If Europe is to regain the military strength it has allowed to attenuate over recent decades, it must, among other things, spend $288–$357 billion to make up the ‘capability gap’ that now exists between it and Russia. Clark sets alongside these points Donald Trump's criticisms (in his first term as American president) of those European NATO members who failed to discharge their defence-related spending obligations. He notes that European spending on defence has increased since Trump berated his allies at the 2018 NATO summit. However, he adds that Trump (when campaigning for the presidency in 2024) made clear to NATO's European members what he expects from them when he declared ‘You gotta pay’.
When Clark goes in search of answers as to why the EU and the UK are in a torpid state, he focuses on a ‘model’ of democracy that ‘has evolved in Europe since 1945’. He identifies this model as placing emphasis on individual rights that constrain a majoritarian democratic process that Europeans could use to confront the challenges they now face. These rights have the purpose of securing interests of fundamental importance on an enduring basis. To the extent that they do this, a commitment to what Derek Parfit has called ‘objective list theory’ informs European democracy. Objective list theory assumes that we can identify interests that merit protection in order for people's lives to go well (D. Parfit, Reasons and Persons, 1984).
Just as objective list theory informs European democracy, so too does a tendency to repose undue confidence in law as ‘an engine of social and moral improvement’ (Lord Jonathan Sumption, ‘The Limits of Law’, 2013). Clark clearly takes the view that Europe's political leaders assume too readily that the rights he refers to can settle controversial questions—for example, how to specify the limits of the democratic process. In combination, objective list theory and the overestimation of law as a tool of governance throw light on a belief that, according to Clark, many Europeans hold. This is the belief that ‘Europe is a place of freedom and democracy, a relative haven of civilised values in an imperfect world’.
We can develop Clark's analysis of ‘the place of freedom and democracy’ he describes by reference to Rawls's distinction between ideal and non-ideal political theory. Rawls tells us that ideal theory ‘works out the principles that characterise a well-ordered society under favourable circumstances’. More particularly, ‘[i]t develops the conception of a perfectly just basic structure and the corresponding duties and obligations of persons under the fixed constraints of human life’. By contrast, non-ideal theory has to do with the pursuit of justice in ‘less happy conditions’. Thus, it takes as the object of its concern societies in which ‘historical contingencies’ threaten to undermine order and impede the pursuit of justice.

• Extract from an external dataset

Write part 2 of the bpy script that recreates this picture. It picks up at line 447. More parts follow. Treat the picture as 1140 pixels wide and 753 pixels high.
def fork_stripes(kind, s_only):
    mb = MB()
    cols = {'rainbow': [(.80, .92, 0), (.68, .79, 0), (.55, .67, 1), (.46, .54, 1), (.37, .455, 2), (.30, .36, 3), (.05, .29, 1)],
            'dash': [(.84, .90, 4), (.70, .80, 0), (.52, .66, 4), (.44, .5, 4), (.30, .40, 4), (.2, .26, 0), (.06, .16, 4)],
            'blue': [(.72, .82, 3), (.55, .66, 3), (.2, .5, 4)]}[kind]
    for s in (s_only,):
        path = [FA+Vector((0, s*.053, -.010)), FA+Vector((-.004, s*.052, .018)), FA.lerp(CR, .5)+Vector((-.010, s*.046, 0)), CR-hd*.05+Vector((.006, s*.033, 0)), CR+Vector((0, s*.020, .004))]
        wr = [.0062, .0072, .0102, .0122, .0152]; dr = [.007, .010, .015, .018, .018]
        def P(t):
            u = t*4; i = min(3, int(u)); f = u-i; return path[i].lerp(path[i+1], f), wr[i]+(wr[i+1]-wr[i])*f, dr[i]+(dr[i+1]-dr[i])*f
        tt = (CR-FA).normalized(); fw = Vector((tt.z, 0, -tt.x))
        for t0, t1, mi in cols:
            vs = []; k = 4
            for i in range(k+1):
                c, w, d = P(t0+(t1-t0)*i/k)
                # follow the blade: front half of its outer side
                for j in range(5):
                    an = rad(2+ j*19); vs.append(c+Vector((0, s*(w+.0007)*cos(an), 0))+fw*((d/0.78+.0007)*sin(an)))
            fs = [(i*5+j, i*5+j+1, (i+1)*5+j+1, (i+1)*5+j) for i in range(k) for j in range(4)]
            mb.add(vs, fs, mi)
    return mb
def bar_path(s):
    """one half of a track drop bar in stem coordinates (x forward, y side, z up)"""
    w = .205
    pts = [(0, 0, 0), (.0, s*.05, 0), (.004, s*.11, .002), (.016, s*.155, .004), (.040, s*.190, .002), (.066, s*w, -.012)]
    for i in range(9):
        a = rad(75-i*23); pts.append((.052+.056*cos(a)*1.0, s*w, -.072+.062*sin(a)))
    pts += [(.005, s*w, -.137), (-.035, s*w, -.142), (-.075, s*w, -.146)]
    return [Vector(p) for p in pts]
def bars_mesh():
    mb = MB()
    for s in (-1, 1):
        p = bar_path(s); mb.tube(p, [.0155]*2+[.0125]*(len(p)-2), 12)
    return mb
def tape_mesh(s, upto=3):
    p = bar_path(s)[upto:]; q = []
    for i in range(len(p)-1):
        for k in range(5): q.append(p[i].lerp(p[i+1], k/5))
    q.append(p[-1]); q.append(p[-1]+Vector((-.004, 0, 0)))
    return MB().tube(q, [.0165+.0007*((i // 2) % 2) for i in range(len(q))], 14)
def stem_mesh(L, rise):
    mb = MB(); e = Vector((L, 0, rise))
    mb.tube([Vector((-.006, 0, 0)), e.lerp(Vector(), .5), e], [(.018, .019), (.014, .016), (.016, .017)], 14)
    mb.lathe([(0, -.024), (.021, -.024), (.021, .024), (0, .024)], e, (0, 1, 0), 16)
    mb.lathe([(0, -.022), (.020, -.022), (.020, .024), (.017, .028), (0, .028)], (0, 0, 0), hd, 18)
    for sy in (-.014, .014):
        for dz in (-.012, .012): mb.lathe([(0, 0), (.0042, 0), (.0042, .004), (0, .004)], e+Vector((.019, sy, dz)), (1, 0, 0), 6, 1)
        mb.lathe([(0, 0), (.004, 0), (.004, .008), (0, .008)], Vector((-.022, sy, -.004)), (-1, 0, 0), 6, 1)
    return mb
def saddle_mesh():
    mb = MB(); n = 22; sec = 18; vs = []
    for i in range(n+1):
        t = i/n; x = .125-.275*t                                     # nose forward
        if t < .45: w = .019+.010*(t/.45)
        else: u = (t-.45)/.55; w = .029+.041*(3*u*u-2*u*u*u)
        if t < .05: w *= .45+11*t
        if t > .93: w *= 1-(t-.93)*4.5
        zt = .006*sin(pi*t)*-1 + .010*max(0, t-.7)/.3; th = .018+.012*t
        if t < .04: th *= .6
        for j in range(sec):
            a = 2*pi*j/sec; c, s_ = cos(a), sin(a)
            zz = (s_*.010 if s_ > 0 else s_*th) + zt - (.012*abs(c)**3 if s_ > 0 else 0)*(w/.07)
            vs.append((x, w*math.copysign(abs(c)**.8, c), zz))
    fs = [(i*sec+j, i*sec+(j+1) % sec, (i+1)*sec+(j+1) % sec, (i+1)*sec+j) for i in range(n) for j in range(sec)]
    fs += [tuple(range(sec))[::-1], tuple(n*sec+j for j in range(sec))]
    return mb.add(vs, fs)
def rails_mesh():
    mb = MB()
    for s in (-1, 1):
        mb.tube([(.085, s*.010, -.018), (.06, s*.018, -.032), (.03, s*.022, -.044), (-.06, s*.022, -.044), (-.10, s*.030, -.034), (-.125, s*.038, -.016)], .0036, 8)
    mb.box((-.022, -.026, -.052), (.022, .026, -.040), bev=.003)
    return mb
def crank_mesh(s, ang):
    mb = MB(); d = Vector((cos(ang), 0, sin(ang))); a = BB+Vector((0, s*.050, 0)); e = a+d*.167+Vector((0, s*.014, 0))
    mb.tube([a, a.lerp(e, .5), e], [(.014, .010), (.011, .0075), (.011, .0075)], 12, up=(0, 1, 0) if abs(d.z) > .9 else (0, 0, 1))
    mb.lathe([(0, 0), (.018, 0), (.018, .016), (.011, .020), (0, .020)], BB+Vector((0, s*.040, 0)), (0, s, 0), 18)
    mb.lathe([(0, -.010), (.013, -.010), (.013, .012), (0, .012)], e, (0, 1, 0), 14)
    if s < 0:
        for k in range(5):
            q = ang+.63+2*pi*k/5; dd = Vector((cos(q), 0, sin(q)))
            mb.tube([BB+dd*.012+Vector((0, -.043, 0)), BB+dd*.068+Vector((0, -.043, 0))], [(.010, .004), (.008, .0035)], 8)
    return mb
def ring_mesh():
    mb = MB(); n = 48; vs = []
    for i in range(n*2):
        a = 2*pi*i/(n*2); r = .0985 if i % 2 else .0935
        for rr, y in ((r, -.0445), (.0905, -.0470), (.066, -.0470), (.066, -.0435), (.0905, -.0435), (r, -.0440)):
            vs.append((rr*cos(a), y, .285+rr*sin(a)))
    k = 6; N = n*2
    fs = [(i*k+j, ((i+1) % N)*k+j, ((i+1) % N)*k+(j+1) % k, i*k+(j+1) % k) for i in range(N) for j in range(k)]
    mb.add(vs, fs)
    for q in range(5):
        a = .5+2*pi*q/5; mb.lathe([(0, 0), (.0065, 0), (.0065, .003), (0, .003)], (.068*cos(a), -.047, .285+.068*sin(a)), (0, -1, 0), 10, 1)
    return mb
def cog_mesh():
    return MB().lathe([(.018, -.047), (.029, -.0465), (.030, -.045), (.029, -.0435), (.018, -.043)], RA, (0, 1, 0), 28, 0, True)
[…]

The features of Clark's analysis on which we have focused make it apparent that he sees Europe's political leaders as seeking, in a non-ideal context, to satisfy (or at least approximate) the requirements of ideal theory. This explains why Clark thinks that the UK is somewhat better placed than the EU to respond to the circumstances it faces. When the proponents of Brexit looked forward to the UK becoming, among other things, ‘a Singapore on Thames’, they were groping towards an understanding of the state as a ship that can tack and trim on a sea of contingency. As visions go, the idea of the UK as a Singapore on Thames is sketchy. But this vision does at least have the virtue of prompting people not to mistake a refractory real-world context for ideal circumstances.
If this analysis is correct, Clark's critique of contemporary European civilisation provides support for the conclusion that it is in the grip of a vision that, while appealing, is undermining its ability to engage vigilantly with the circumstances it faces. But this state of affairs is not uniform across Europe. The agonies of Brexit have made apparent in the UK some interest in movement in the direction of non-ideal political theory. To the extent that this is the case, we might see the UK as a model for an EU that opts to pivot away from vision and in the direction of vigilance. However, Clark's analysis supports a more general conclusion: European governments cannot afford to take a ‘holiday from reality’.
EUtopia: How Europe is Failing and Britain Could Do Better, by Ross Clark. Abacus Books. 298 pp. £22.00.